On s’est très bien entendu. Il y avait une belle ambiance. L’humour l’a toujours emporté. Il n’y a pas eu d’ayatollahs… Encore que… (Rires). J’ai vécu d’autres expériences qui ne se sont pas passés aussi bien, qui étaient emprunts d’un rigorisme épouvantable. J’ai très vite mis tout le monde en confiance ; je m’entretenais régulièrement avec chacun des membres pour faire le point sur la situation, pour sentir la façon dont ça allait se passer lors des délibérations. Quatre films se sont vite détachés des huit films de la sélection, et trois se retrouvent dans le palmarès.

Ta filmographie est historique. Le prochain film de Gérard Corbiau sera-t-il historique et si oui pourquoi ? Feras-tu un jour un film contemporain ?
Je pense tout simplement que je ne suis pas capable de raconter une histoire contemporaine. Je me sens très mal à l’aise avec le côté réaliste de notre cinéma. Je ne parviens pas à imaginer des personnages qui aient suffisamment de souffle pour exister aujourd’hui. Ou alors ce serait des « petits » personnages. Quand j’ai fait Le Maître de Musique, ma productrice m’a dit : « Gérard, si tu veux continuer, tu dois faire des petits films. » C’est terrible quand tu entends ça. Je n’ai pas fait ce film pour faire une carrière, mais pour faire du cinéma. L’important est de faire des films dans lesquels on peut se retrouver. Les « petits » films, je n’en ai jamais voulu. La riposte immédiate a été Farinelli, en passant aussi par L’Année de l’éveil.

L’Histoire oubliera-t-elle le cinéma et si non quels films va-t-elle retenir selon Gérard Corbiau ?
Quels sont les films qui résistent au temps ? Ce sont souvent des films historiques. Docteur Jivago, Lawrence d’Arabie, Ludwig et le Crépuscule des dieux. Ce sont les grands films de l’histoire du cinéma.

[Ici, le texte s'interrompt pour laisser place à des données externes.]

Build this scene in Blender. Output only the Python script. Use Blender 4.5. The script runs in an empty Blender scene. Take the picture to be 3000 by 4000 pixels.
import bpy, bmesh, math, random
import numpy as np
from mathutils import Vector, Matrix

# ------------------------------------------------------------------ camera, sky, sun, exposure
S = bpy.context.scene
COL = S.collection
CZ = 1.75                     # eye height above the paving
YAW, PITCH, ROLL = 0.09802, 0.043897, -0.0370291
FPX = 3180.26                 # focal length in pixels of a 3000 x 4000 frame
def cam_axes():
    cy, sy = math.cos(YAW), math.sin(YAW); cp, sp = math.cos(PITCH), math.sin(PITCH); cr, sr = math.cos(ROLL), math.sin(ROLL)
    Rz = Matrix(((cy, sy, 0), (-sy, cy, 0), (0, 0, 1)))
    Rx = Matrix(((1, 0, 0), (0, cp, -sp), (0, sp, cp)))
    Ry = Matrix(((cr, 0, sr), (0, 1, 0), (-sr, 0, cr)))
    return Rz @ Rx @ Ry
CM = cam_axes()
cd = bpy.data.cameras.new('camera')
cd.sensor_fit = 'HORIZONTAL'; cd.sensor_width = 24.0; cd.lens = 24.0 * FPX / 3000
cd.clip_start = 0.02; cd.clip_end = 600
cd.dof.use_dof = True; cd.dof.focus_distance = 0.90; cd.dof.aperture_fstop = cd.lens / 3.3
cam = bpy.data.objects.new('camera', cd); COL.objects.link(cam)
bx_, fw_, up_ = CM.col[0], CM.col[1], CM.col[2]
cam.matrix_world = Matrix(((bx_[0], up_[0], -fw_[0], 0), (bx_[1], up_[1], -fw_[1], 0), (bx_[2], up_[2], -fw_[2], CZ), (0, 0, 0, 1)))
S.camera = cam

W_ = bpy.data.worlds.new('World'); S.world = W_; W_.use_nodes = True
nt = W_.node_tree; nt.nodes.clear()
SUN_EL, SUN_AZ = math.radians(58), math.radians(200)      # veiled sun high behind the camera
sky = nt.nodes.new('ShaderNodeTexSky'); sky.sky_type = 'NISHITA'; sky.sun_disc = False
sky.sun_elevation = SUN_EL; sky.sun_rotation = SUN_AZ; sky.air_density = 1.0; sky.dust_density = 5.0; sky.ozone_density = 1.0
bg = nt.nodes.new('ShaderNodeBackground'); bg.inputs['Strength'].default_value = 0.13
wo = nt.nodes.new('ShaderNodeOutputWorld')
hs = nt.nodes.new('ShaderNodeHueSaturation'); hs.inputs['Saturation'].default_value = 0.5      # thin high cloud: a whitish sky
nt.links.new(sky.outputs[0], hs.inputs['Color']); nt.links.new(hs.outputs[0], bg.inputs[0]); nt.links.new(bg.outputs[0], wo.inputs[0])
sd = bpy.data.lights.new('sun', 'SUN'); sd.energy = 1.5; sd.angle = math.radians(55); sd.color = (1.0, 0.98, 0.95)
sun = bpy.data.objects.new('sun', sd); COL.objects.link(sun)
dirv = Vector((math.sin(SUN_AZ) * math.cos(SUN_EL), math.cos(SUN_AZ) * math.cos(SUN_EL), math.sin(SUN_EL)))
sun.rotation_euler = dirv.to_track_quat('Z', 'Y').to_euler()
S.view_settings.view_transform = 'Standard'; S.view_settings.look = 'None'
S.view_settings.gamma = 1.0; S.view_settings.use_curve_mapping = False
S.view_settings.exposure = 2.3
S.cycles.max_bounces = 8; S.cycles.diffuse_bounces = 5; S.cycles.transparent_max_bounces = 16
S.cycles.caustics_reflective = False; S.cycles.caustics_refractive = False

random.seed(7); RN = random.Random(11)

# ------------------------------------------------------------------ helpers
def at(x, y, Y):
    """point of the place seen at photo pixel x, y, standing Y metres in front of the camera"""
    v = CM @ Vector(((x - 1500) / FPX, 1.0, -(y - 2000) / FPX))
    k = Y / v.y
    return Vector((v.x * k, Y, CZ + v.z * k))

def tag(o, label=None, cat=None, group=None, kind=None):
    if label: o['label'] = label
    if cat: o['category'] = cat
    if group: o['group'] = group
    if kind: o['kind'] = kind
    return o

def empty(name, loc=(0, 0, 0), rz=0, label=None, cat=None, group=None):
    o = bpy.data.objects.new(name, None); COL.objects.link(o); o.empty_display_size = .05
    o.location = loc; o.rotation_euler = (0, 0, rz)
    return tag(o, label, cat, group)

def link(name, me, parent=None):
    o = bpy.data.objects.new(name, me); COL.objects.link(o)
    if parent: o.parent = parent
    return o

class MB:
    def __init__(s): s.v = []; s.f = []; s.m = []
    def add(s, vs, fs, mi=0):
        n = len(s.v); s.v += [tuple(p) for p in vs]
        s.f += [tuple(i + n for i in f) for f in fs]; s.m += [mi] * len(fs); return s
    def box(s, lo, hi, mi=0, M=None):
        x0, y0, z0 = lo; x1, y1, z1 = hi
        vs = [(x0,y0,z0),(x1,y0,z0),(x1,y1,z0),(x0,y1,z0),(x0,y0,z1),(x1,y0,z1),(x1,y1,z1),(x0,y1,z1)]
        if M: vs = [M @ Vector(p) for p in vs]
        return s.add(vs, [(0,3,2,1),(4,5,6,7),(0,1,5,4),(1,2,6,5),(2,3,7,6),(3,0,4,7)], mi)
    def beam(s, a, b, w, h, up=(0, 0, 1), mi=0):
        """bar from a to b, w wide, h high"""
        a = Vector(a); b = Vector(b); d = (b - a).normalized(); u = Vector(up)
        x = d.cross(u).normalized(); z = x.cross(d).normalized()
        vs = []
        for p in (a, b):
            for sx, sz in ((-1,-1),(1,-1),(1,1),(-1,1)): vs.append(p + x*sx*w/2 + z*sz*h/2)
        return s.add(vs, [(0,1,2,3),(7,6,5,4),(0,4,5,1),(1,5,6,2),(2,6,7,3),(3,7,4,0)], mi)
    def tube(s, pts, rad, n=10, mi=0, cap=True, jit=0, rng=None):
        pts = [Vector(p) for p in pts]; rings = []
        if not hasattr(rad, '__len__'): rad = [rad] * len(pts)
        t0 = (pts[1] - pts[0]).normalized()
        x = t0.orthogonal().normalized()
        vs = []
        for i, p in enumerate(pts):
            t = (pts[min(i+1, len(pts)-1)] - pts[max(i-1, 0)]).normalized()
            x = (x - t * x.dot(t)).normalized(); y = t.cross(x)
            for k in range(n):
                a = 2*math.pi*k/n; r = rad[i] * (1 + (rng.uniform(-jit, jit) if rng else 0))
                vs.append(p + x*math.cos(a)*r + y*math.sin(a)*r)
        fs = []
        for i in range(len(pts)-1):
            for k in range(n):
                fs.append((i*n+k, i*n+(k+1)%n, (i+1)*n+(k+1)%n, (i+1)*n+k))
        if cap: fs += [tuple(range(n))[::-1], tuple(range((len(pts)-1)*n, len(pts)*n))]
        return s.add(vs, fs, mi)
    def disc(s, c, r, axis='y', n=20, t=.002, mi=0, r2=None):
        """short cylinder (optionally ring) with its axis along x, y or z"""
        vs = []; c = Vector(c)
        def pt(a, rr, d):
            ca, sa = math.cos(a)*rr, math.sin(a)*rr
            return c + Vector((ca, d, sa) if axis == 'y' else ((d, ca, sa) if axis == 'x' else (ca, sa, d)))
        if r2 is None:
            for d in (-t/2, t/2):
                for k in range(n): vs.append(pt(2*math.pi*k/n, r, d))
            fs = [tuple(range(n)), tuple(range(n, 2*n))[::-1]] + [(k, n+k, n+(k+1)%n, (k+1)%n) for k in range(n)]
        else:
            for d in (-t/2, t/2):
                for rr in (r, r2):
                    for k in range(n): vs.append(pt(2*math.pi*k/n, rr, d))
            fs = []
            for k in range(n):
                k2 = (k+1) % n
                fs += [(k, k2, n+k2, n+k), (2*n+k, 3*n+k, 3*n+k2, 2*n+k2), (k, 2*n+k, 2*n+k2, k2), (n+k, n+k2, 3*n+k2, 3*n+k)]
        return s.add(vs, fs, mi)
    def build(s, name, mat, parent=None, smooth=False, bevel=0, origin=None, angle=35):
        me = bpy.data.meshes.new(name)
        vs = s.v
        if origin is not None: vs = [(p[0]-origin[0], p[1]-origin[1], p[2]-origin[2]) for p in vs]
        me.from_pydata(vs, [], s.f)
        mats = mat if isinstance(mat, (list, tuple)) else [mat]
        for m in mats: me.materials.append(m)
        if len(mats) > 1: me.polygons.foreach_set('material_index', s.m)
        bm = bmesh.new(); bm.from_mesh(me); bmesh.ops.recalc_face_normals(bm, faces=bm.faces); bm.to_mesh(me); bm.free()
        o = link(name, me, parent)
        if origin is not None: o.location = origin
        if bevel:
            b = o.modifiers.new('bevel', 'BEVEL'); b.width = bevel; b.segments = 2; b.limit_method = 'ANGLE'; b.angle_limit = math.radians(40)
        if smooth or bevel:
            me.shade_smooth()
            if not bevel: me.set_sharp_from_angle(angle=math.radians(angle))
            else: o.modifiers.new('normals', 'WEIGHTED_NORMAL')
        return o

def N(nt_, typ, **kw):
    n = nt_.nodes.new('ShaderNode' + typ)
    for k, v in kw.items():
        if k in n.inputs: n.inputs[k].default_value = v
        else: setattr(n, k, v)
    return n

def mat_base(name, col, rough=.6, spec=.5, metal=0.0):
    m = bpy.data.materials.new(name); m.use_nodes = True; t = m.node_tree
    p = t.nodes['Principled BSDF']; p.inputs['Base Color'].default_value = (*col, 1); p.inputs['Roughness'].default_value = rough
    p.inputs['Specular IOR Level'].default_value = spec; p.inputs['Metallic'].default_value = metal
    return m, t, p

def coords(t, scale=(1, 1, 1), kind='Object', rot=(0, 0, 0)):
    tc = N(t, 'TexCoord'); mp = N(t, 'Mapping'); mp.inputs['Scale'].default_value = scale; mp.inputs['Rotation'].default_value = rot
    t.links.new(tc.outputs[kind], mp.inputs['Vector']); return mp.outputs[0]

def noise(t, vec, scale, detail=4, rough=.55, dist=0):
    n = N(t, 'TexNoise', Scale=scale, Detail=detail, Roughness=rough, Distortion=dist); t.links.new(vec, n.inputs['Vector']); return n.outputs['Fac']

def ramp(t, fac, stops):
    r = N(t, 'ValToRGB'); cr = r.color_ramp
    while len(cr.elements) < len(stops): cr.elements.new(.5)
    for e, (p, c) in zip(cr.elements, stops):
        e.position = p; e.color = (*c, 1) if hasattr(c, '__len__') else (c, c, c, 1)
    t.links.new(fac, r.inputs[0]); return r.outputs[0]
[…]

Ils apportent une possibilité de rêve, de poésie ; ils nous arrachent à la réalité, apportent un souffle qui vous aide à vivre… tout simplement. Qu’allons-nous retenir des petits films francophones, français d’aujourd’hui ? Aussitôt vus, aussitôt oubliés. Parce que ces films manquent de souffle, de merveilleux, de romanesque. On a peur du romanesque. Les Flamands ne sont pas comme ça.